#### [Problem to solve]
Give only the number of lines in the data that contain the word "script".

#### [Exercise material]
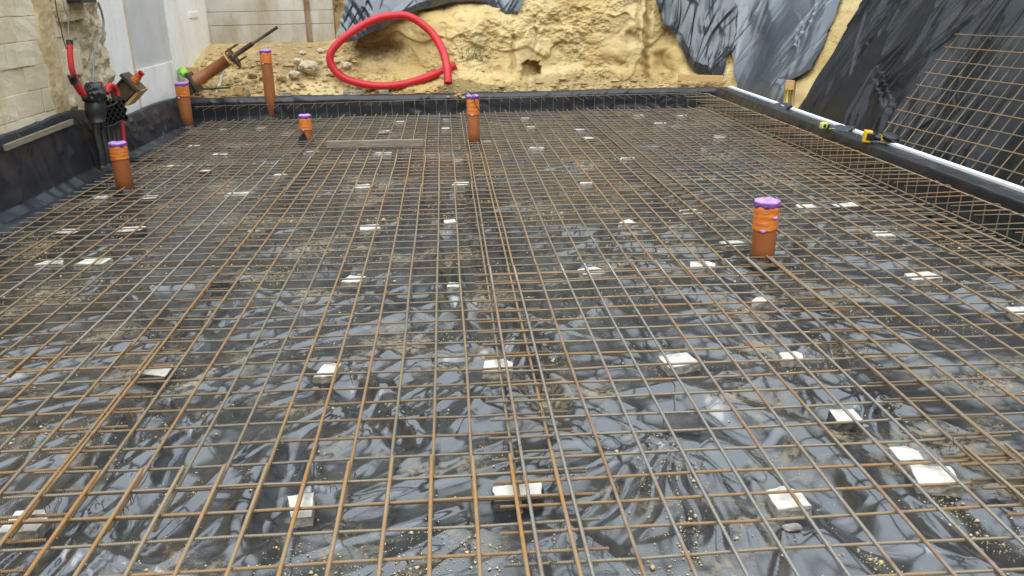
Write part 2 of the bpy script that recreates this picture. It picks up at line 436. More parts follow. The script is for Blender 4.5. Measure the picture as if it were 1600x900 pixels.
==
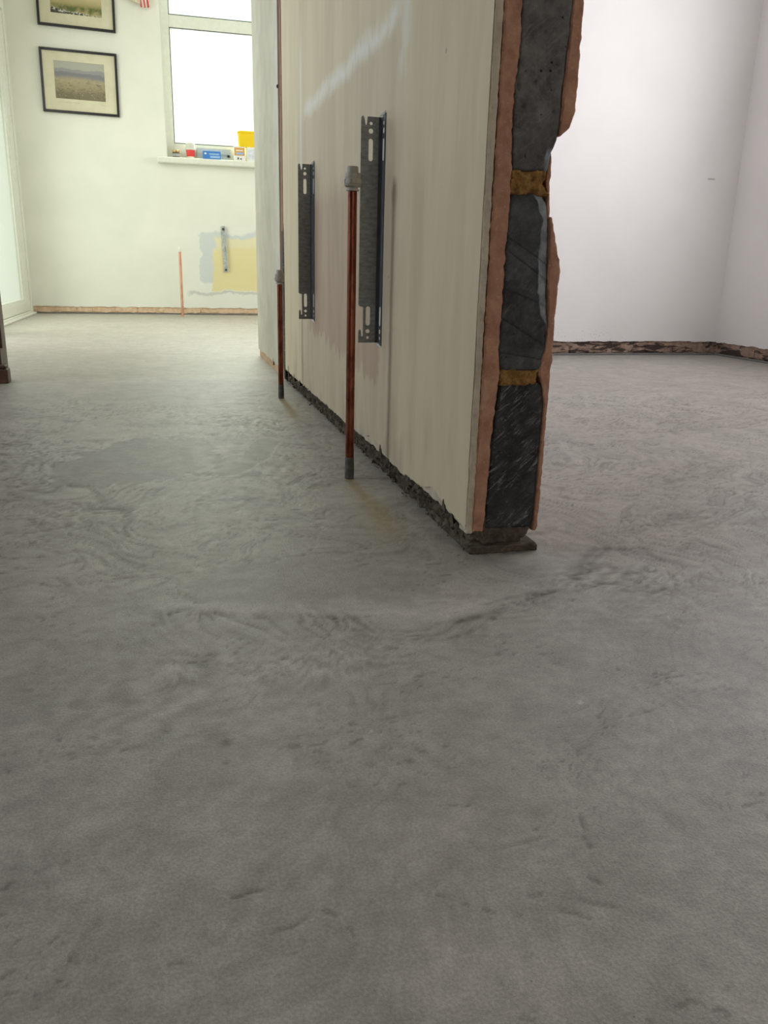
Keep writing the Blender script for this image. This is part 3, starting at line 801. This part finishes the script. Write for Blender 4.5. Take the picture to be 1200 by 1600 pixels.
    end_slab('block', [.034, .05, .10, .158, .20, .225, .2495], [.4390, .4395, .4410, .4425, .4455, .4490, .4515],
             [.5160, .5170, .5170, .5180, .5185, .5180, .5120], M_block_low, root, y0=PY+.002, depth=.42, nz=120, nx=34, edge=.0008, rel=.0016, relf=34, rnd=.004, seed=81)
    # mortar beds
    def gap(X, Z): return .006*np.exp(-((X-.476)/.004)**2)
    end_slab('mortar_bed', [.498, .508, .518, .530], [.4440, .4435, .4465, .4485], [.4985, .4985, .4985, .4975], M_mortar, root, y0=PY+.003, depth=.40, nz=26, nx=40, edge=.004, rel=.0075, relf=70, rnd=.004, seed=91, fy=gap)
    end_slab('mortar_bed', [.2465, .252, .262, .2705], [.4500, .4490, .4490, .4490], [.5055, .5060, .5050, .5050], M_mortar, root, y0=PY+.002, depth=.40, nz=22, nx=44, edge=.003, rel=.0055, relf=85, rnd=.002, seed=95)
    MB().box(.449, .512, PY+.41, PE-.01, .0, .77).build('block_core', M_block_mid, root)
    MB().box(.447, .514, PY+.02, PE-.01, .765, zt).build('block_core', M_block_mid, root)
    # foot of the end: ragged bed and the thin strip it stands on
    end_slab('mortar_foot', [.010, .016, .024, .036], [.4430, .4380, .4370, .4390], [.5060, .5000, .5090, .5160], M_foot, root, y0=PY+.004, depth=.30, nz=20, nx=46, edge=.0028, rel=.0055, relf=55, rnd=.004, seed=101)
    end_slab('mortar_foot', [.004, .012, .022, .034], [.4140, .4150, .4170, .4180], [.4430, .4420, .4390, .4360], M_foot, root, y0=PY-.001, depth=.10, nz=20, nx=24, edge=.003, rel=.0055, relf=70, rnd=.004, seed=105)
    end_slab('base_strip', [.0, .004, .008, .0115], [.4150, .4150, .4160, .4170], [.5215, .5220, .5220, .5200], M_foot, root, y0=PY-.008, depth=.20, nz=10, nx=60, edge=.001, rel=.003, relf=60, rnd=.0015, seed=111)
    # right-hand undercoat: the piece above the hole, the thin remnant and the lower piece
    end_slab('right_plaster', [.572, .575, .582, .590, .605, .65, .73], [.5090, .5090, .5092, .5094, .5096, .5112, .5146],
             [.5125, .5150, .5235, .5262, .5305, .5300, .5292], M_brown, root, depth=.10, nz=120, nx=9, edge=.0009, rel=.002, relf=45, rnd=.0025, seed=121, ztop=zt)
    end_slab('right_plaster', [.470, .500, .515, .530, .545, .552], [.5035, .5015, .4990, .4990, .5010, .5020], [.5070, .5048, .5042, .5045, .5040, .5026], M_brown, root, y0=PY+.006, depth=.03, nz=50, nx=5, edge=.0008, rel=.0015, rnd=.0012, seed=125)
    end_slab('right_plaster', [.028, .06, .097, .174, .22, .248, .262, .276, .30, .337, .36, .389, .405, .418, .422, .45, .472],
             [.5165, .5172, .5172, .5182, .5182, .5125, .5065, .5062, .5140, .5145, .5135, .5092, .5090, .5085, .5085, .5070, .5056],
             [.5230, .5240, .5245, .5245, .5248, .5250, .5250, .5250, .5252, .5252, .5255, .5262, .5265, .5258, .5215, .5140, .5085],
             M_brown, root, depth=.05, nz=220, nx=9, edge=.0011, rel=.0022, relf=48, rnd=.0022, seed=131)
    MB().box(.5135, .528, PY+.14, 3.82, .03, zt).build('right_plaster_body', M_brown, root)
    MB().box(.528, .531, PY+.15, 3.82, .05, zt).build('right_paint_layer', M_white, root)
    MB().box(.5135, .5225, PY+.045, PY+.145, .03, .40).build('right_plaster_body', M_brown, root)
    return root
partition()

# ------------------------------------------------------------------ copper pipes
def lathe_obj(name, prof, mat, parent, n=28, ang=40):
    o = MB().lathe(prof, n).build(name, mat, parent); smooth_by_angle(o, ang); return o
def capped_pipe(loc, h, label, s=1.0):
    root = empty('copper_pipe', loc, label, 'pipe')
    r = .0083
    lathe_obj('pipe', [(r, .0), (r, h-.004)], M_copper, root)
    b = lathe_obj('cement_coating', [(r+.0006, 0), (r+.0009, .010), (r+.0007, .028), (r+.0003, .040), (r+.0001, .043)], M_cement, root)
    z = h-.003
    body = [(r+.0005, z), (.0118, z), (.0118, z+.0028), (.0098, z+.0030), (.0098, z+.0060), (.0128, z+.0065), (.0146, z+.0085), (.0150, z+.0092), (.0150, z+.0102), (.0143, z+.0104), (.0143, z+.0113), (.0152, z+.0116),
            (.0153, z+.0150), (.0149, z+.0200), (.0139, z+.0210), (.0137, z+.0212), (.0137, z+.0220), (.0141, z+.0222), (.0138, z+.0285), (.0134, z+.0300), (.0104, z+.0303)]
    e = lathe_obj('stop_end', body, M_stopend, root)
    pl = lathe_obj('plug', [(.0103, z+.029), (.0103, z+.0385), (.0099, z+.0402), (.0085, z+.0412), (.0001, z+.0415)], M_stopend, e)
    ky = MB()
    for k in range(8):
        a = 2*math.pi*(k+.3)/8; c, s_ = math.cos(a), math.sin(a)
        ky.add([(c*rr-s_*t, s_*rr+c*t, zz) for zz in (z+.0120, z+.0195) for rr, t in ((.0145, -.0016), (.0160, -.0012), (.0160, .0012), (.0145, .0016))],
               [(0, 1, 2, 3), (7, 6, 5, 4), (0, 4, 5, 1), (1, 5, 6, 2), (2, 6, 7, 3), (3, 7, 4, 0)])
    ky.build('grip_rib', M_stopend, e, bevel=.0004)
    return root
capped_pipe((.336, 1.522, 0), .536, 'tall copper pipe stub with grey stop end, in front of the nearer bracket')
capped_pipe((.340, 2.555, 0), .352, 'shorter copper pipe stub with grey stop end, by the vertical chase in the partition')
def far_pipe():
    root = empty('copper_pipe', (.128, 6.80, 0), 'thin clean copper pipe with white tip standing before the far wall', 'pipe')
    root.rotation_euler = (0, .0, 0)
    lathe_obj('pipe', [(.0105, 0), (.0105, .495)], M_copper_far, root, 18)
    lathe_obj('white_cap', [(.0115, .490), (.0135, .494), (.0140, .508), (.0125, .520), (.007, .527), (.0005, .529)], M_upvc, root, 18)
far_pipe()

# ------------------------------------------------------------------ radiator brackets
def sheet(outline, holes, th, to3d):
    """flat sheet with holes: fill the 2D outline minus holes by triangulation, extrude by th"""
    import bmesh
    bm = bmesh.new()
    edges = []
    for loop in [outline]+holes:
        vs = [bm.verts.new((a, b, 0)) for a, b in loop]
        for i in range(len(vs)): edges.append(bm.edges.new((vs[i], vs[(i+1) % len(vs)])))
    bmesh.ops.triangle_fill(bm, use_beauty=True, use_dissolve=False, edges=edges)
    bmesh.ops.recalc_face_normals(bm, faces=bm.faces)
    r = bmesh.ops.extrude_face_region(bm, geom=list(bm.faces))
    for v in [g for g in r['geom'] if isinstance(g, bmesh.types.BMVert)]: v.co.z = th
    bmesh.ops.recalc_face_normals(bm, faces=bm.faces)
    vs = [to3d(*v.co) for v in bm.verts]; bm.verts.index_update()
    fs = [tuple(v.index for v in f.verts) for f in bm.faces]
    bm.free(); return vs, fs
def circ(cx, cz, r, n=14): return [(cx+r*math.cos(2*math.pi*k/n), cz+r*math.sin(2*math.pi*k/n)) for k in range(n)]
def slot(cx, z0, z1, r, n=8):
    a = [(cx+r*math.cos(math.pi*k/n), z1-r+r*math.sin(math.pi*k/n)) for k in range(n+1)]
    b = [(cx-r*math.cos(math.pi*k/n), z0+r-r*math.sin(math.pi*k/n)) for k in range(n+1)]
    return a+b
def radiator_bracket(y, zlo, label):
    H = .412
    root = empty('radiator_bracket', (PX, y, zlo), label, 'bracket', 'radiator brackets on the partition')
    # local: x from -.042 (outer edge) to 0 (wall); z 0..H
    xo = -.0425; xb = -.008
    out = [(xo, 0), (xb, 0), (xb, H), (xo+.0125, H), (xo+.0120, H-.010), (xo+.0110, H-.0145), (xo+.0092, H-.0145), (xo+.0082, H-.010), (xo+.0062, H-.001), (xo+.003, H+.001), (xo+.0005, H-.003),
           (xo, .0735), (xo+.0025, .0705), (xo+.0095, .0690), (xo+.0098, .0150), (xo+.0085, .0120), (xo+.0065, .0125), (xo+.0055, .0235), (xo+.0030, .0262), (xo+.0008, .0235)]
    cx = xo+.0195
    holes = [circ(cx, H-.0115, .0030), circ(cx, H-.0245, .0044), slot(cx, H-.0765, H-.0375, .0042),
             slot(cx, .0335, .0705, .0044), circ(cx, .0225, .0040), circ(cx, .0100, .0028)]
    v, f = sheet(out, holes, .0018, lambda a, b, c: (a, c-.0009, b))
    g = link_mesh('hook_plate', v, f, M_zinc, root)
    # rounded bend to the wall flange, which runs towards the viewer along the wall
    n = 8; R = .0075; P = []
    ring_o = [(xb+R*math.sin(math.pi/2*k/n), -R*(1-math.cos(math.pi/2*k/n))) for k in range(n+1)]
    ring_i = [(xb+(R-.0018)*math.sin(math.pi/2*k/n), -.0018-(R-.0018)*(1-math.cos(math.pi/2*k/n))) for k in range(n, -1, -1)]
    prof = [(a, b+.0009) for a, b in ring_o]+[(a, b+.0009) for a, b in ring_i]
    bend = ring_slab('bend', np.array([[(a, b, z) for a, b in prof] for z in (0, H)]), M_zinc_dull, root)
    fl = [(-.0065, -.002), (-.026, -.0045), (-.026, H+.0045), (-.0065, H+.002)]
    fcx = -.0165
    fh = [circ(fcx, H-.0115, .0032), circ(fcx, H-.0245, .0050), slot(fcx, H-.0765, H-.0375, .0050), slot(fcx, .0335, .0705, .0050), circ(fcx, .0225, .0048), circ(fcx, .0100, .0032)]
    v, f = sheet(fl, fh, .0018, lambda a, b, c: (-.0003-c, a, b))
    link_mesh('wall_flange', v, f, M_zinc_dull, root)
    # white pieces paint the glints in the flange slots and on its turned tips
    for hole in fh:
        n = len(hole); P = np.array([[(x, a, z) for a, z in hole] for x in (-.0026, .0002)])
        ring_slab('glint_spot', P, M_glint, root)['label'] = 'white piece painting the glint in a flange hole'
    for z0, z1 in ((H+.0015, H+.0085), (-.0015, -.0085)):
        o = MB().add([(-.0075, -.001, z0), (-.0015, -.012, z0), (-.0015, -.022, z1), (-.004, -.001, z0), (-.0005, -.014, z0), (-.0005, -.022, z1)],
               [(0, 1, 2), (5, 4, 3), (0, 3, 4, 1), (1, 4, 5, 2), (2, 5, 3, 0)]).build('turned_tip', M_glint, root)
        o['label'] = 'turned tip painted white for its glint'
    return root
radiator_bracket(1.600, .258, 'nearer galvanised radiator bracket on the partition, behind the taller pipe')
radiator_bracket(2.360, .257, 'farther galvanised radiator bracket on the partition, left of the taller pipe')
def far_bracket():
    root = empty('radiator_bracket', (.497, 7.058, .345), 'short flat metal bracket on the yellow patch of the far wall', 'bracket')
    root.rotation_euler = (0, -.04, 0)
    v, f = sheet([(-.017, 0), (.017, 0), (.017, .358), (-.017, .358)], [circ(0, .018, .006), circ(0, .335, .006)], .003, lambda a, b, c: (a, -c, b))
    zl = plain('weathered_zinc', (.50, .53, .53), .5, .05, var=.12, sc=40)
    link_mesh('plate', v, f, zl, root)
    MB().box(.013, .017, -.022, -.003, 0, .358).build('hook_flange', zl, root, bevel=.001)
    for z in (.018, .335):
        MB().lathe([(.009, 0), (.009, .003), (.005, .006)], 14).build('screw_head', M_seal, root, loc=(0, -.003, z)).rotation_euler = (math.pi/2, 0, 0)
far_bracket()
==
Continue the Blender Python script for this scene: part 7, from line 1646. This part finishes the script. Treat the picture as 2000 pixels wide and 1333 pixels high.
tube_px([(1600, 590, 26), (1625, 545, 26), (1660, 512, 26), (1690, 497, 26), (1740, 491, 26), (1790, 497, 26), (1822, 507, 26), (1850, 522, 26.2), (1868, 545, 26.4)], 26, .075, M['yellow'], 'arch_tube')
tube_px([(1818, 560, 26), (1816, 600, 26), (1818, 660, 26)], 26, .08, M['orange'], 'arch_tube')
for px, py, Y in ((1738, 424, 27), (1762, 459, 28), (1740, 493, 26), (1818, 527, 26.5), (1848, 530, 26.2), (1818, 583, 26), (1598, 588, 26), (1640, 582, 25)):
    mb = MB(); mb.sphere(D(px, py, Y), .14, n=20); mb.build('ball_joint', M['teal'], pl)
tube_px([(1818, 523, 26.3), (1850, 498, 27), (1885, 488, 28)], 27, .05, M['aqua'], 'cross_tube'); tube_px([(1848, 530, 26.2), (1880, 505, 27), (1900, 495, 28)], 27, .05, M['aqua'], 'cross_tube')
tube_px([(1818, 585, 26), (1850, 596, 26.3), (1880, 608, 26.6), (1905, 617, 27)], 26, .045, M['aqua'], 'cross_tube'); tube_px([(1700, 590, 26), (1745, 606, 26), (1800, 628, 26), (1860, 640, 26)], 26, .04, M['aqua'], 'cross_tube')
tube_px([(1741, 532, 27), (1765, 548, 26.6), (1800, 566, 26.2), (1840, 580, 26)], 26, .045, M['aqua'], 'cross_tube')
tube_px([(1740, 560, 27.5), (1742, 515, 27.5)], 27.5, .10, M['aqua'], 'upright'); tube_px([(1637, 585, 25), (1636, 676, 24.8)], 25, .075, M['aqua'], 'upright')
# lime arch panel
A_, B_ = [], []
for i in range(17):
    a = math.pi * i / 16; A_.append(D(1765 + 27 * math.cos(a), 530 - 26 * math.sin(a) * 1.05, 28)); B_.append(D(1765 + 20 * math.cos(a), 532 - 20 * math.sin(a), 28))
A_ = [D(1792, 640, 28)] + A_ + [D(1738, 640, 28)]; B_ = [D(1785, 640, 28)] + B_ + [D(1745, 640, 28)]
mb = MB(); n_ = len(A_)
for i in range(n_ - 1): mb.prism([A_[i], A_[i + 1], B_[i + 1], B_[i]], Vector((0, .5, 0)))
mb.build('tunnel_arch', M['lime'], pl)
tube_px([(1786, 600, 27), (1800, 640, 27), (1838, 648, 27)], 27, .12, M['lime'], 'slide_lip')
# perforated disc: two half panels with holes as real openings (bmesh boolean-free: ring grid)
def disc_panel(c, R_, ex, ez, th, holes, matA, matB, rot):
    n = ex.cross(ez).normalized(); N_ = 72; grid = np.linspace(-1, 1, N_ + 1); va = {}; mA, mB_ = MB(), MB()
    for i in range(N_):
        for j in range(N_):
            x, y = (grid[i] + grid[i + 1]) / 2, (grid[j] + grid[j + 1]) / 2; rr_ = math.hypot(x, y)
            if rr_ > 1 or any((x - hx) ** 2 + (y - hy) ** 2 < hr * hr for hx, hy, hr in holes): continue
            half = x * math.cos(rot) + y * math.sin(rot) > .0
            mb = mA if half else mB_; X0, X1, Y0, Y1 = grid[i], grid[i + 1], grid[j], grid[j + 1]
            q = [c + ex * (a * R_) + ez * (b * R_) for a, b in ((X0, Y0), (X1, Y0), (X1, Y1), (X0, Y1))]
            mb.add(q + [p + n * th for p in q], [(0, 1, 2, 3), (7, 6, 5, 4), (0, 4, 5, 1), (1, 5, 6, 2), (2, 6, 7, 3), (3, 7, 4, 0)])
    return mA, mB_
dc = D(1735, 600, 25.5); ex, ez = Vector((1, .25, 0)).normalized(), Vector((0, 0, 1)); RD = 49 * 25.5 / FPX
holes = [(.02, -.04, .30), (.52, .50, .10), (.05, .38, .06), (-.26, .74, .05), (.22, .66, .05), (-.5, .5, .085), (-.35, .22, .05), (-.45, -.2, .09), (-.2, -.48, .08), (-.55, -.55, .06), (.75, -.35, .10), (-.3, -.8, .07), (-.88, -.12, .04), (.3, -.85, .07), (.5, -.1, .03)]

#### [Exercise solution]
3